Newspaper, blog or website: The Philadelphia Inquirer
Date: Aug 16 2015

With her third novel, Chantel Acevedo, born in Miami, has achieved a rich and engrossing portrayal of life in her ancestral Cuba. Against a background of rich human interaction, horrific suffering frequently threatens any kind of normal living.

The year is 1963, during the devastating Hurricane Flora, and María Sirena, the octogenarian narrator, is one of seven women plucked from their homes to shelter on the top floor of a former governor's mansion. Much of the book is taken up with the stories she tells her companions - and herself - to keep boredom at bay.

When a writer gathers stories within the framework of a larger literary creation, the result is likely to favor either the individual stories or the overarching frame. The Distant Marvels takes a different tack. Almost all the stories here are told by the book's one central character. Going back to her childhood during Cuba's third and conclusive War of Independence, they form an essentially unified narrative evoking the growth of an individual who combines high intelligence, a degree of charm, and a clarity of moral vision that is salutary and refreshing.

María Sirena does not view life in simplistic, black-and-white terms. Even when denying responsibility for a family rift that destroyed a valued friendship, she still harbors sympathy for, or at least understanding of, the ex-friend who blames her.

She also possesses a beguiling vein of dry humor that illuminates her independent attitude regarding received ideas. One of the most memorable passages in the book explains why the "Song of Solomon" is María Sirena's favorite book in the bible: "There are no murders in it. No beheadings. No godly fury." Thus, with an economical 11 words, the author and her protagonist skewer, by implication, an entire genre of supposedly religious writing and thought.

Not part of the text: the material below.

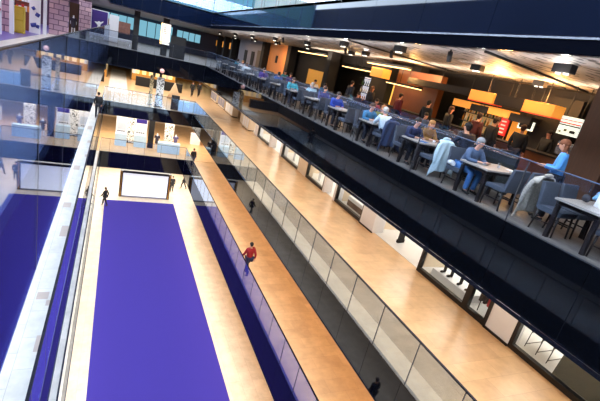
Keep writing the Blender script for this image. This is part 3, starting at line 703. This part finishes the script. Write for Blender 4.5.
# ------------------------------------------------------------------ cafe
def make_chair():
    t = thing('dining_chair', '', 'chair')
    MB().box(-.24, .24, -.22, .24, .40, .50).build('seat', M['seatblue'], t, .025)
    mb = MB(); 
    R = Matrix.Rotation(.16, 3, 'X')
    mb.box(-.235, .235, -.27, -.20, .42, .94, rot=R, org=(0, -.22, .45)); mb.build('backrest', M['seatblue'], t, .025)
    for sx in (-1, 1):
        for y0, y1 in ((.2, .22), (-.2, -.26)): MB().cyl((sx*.2, y0, .41), (sx*.215, y1, 0), .022, .016, 8).build('leg', M['darkwood'], t)
        MB().box(sx*.205-.01, sx*.205+.01, -.22, .2, .2, .225).build('stretcher', M['darkwood'], t)
    return t
proto = make_chair(); pused = False
def chair(label, x, y, rz, group=None):
    global pused
    c = proto if not pused else dup(proto); pused = True
    c.location = (x, y, F3); c.rotation_euler = (0, 0, rz); c['label'] = label
    if group: c['group'] = group
    elif 'group' in c: del c['group']
    return c
def make_table():
    t = thing('dining_table', '', 'table')
    MB().box(-.62, .62, -.42, .42, .71, .75).build('tabletop', M['tabletop'], t, .006)
    MB().box(-.56, .56, -.36, .36, .64, .71).build('apron', M['darkwood'], t)
    for sx in (-1, 1):
        for sy in (-1, 1): MB().box(sx*.54-.035, sx*.54+.035, sy*.35-.035, sy*.35+.035, 0, .64).build('leg', M['darkwood'], t)
    return t
tproto = make_table(); tused = False
def table(label, x, y, rz=0, group=None):
    global tused
    c = tproto if not tused else dup(tproto); tused = True
    c.location = (x, y, F3); c.rotation_euler = (0, 0, rz); c['label'] = label
    if group: c['group'] = group
    return c
def plate_mesh(): return MB().lathe([(.0, 0), (.07, 0), (.13, .015), (.128, .02), (.07, .008), (.0, .008)], n=24)
plate_me = MB().lathe([(.001, 0), (.07, 0), (.13, .018), (.126, .022), (.07, .008), (.001, .008)], n=24).mesh('plate', M['white'])
cup_me = MB().lathe([(.025, 0), (.04, .07), (.036, .07), (.022, .008)], n=16).mesh('cup', M['white'])
glass_me = MB().lathe([(.03, 0), (.035, .13), (.031, .13), (.026, .01)], n=16).mesh('glass', glass('drinking glass', (.9, .95, 1), 1.4))
def place(me, name, label, cat, loc, rz=0, group=None):
    o = bpy.data.objects.new(name, me); C.objects.link(o); o.location = loc; o.rotation_euler = (0, 0, rz); return tag(o, label, cat, group)
TT = F3+.75
ys = [4.14, 6.55, 8.85, 11.25]+[13.6+2.35*i for i in range(10)]
tn = ['nearest the bottom right corner', 'second from the right', 'third from the right behind the white coat', 'fourth from the right, by the white-shirted man']
tn2 = ['nearest bottom right corner', 'second from right', 'third from right', 'fourth from right']
rowg = 'more distant tables along the glass'
chairg = 'blue chairs at the more distant tables'
xT = 7.86
for i, y in enumerate(ys):
    if i < 4: table('pale topped cafe table by the glass, '+tn[i], xT, y)
    else: table('pale topped cafe table in the distant part of the row by the glass', xT, y, 0, rowg)
    for j, dx in enumerate((-.27, .3)):
        side = ['by the glass', 'away from the glass'][j]
        if i < 4:
            chair('slate blue chair, near side of table %s, %s' % (tn2[i], side), xT+dx+(.5 if (i == 2 and j == 1) else 0), y-.62, 0)
            chair('slate blue chair, far side of table %s, %s' % (tn2[i], side), xT+dx, y+(.5 if i == 0 else .62), PI)
        else:
            chair('slate blue chair at one of the distant tables by the glass', xT+dx, y-.62, 0, chairg); chair('slate blue chair at one of the distant tables by the glass', xT+dx, y+.62, PI, chairg)
# second row, further from the glass
for i in range(11):
    y = 9.6+2.6*i
    table('pale topped table in the inner row behind the tables at the glass', 10.4, y, 0, 'inner row tables')
    for dx in (-.3, .3):
        for sy, r in ((-.62, 0), (.62, PI)): chair('slate blue chair in the inner row away from the glass', 10.4+dx, y+sy, r, 'inner row chairs')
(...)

At two points, a whiff of magical realism momentarily threatens, with the advent of a mermaid, to upset the applecart of true realism. But anyone who suffers, like me, from a certain resistance to that manner of expression need not worry: The danger passes quickly, and the virtues of the book amply outweigh any minor weaknesses.

Among those virtues, quite aside from the human perceptivity and warmth that distinguish The Distant Marvels, is a writing style of an elegance rarely encountered in contemporary fiction.